**SET EXERCISE**
Output every line below without omitting or altering anything.

**STORED DATA**

※ ※ ※

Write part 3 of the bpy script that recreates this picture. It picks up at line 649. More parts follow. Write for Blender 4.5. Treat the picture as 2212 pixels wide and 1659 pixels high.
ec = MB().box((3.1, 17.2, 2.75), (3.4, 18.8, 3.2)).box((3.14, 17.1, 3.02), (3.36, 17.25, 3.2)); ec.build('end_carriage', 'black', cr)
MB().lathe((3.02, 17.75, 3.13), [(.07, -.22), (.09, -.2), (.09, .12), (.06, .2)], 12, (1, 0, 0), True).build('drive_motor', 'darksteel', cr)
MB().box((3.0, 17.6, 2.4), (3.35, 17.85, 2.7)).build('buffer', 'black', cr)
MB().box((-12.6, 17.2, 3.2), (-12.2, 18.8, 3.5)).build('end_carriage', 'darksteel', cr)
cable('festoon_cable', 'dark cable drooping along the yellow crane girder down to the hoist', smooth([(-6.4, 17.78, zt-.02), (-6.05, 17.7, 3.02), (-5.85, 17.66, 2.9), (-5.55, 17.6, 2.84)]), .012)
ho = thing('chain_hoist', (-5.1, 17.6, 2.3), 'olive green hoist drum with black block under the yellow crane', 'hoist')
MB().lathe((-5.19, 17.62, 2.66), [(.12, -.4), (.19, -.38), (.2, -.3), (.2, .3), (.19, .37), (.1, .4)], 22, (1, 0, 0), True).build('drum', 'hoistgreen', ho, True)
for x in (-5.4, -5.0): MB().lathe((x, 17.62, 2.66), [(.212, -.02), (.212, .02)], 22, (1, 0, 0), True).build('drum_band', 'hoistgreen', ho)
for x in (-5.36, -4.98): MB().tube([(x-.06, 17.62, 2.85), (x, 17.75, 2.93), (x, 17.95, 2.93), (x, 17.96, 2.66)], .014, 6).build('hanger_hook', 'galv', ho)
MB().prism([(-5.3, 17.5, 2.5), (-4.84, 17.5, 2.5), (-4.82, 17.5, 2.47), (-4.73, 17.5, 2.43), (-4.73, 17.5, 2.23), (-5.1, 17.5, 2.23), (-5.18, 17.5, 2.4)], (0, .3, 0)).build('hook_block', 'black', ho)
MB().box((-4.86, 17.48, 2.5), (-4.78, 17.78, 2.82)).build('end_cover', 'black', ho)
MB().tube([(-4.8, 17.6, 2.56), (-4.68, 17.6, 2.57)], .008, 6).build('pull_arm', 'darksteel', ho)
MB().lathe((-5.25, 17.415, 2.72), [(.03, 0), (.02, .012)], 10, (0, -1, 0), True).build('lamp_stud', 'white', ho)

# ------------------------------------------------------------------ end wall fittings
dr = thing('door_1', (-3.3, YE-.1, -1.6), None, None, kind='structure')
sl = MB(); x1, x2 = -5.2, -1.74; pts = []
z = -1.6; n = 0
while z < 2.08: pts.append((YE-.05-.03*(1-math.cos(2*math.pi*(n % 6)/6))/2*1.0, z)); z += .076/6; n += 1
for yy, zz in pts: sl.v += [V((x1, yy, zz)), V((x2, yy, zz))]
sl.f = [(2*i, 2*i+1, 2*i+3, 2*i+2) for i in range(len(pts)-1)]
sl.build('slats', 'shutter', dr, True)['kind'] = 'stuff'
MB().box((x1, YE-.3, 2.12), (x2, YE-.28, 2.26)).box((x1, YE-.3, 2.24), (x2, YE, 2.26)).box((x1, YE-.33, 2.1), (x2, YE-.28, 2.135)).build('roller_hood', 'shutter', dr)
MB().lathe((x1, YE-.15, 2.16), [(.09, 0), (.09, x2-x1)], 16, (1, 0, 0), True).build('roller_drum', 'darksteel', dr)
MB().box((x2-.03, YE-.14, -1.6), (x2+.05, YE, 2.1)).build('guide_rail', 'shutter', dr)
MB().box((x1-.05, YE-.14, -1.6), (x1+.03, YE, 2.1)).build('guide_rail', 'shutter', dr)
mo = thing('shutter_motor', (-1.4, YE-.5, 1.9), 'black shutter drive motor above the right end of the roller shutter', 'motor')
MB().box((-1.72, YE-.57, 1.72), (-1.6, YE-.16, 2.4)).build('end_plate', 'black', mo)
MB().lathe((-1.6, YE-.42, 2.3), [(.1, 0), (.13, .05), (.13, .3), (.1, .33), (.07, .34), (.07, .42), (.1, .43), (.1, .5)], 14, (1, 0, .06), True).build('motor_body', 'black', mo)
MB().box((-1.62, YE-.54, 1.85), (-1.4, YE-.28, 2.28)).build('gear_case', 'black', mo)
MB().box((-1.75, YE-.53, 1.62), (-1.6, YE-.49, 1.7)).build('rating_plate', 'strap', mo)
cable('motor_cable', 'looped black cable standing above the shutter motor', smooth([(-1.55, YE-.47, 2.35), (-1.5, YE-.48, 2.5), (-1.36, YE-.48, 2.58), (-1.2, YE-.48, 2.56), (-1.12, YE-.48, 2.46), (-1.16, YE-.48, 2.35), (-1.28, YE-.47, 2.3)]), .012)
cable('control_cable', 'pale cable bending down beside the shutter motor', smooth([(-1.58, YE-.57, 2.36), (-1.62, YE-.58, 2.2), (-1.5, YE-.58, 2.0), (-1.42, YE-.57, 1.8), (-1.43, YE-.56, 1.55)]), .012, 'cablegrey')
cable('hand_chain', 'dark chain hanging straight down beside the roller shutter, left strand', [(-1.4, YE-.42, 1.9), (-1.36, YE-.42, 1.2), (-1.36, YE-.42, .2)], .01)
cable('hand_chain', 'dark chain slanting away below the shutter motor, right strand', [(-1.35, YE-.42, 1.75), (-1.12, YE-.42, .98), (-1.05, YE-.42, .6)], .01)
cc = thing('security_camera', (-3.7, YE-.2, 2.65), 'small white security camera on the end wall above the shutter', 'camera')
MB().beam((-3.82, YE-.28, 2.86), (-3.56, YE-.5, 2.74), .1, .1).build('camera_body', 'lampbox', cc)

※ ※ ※

**RESULT FOR THIS TASK**
Write part 3 of the bpy script that recreates this picture. It picks up at line 649. More parts follow. Write for Blender 4.5. Treat the picture as 2212 pixels wide and 1659 pixels high.
ec = MB().box((3.1, 17.2, 2.75), (3.4, 18.8, 3.2)).box((3.14, 17.1, 3.02), (3.36, 17.25, 3.2)); ec.build('end_carriage', 'black', cr)
MB().lathe((3.02, 17.75, 3.13), [(.07, -.22), (.09, -.2), (.09, .12), (.06, .2)], 12, (1, 0, 0), True).build('drive_motor', 'darksteel', cr)
MB().box((3.0, 17.6, 2.4), (3.35, 17.85, 2.7)).build('buffer', 'black', cr)
MB().box((-12.6, 17.2, 3.2), (-12.2, 18.8, 3.5)).build('end_carriage', 'darksteel', cr)
cable('festoon_cable', 'dark cable drooping along the yellow crane girder down to the hoist', smooth([(-6.4, 17.78, zt-.02), (-6.05, 17.7, 3.02), (-5.85, 17.66, 2.9), (-5.55, 17.6, 2.84)]), .012)
ho = thing('chain_hoist', (-5.1, 17.6, 2.3), 'olive green hoist drum with black block under the yellow crane', 'hoist')
MB().lathe((-5.19, 17.62, 2.66), [(.12, -.4), (.19, -.38), (.2, -.3), (.2, .3), (.19, .37), (.1, .4)], 22, (1, 0, 0), True).build('drum', 'hoistgreen', ho, True)
for x in (-5.4, -5.0): MB().lathe((x, 17.62, 2.66), [(.212, -.02), (.212, .02)], 22, (1, 0, 0), True).build('drum_band', 'hoistgreen', ho)
for x in (-5.36, -4.98): MB().tube([(x-.06, 17.62, 2.85), (x, 17.75, 2.93), (x, 17.95, 2.93), (x, 17.96, 2.66)], .014, 6).build('hanger_hook', 'galv', ho)
MB().prism([(-5.3, 17.5, 2.5), (-4.84, 17.5, 2.5), (-4.82, 17.5, 2.47), (-4.73, 17.5, 2.43), (-4.73, 17.5, 2.23), (-5.1, 17.5, 2.23), (-5.18, 17.5, 2.4)], (0, .3, 0)).build('hook_block', 'black', ho)
MB().box((-4.86, 17.48, 2.5), (-4.78, 17.78, 2.82)).build('end_cover', 'black', ho)
MB().tube([(-4.8, 17.6, 2.56), (-4.68, 17.6, 2.57)], .008, 6).build('pull_arm', 'darksteel', ho)
MB().lathe((-5.25, 17.415, 2.72), [(.03, 0), (.02, .012)], 10, (0, -1, 0), True).build('lamp_stud', 'white', ho)

# ------------------------------------------------------------------ end wall fittings
dr = thing('door_1', (-3.3, YE-.1, -1.6), None, None, kind='structure')
sl = MB(); x1, x2 = -5.2, -1.74; pts = []
z = -1.6; n = 0
while z < 2.08: pts.append((YE-.05-.03*(1-math.cos(2*math.pi*(n % 6)/6))/2*1.0, z)); z += .076/6; n += 1
for yy, zz in pts: sl.v += [V((x1, yy, zz)), V((x2, yy, zz))]
sl.f = [(2*i, 2*i+1, 2*i+3, 2*i+2) for i in range(len(pts)-1)]
sl.build('slats', 'shutter', dr, True)['kind'] = 'stuff'
MB().box((x1, YE-.3, 2.12), (x2, YE-.28, 2.26)).box((x1, YE-.3, 2.24), (x2, YE, 2.26)).box((x1, YE-.33, 2.1), (x2, YE-.28, 2.135)).build('roller_hood', 'shutter', dr)
MB().lathe((x1, YE-.15, 2.16), [(.09, 0), (.09, x2-x1)], 16, (1, 0, 0), True).build('roller_drum', 'darksteel', dr)
MB().box((x2-.03, YE-.14, -1.6), (x2+.05, YE, 2.1)).build('guide_rail', 'shutter', dr)
MB().box((x1-.05, YE-.14, -1.6), (x1+.03, YE, 2.1)).build('guide_rail', 'shutter', dr)
mo = thing('shutter_motor', (-1.4, YE-.5, 1.9), 'black shutter drive motor above the right end of the roller shutter', 'motor')
MB().box((-1.72, YE-.57, 1.72), (-1.6, YE-.16, 2.4)).build('end_plate', 'black', mo)
MB().lathe((-1.6, YE-.42, 2.3), [(.1, 0), (.13, .05), (.13, .3), (.1, .33), (.07, .34), (.07, .42), (.1, .43), (.1, .5)], 14, (1, 0, .06), True).build('motor_body', 'black', mo)
MB().box((-1.62, YE-.54, 1.85), (-1.4, YE-.28, 2.28)).build('gear_case', 'black', mo)
MB().box((-1.75, YE-.53, 1.62), (-1.6, YE-.49, 1.7)).build('rating_plate', 'strap', mo)
cable('motor_cable', 'looped black cable standing above the shutter motor', smooth([(-1.55, YE-.47, 2.35), (-1.5, YE-.48, 2.5), (-1.36, YE-.48, 2.58), (-1.2, YE-.48, 2.56), (-1.12, YE-.48, 2.46), (-1.16, YE-.48, 2.35), (-1.28, YE-.47, 2.3)]), .012)
cable('control_cable', 'pale cable bending down beside the shutter motor', smooth([(-1.58, YE-.57, 2.36), (-1.62, YE-.58, 2.2), (-1.5, YE-.58, 2.0), (-1.42, YE-.57, 1.8), (-1.43, YE-.56, 1.55)]), .012, 'cablegrey')
cable('hand_chain', 'dark chain hanging straight down beside the roller shutter, left strand', [(-1.4, YE-.42, 1.9), (-1.36, YE-.42, 1.2), (-1.36, YE-.42, .2)], .01)
cable('hand_chain', 'dark chain slanting away below the shutter motor, right strand', [(-1.35, YE-.42, 1.75), (-1.12, YE-.42, .98), (-1.05, YE-.42, .6)], .01)
cc = thing('security_camera', (-3.7, YE-.2, 2.65), 'small white security camera on the end wall above the shutter', 'camera')
MB().beam((-3.82, YE-.28, 2.86), (-3.56, YE-.5, 2.74), .1, .1).build('camera_body', 'lampbox', cc)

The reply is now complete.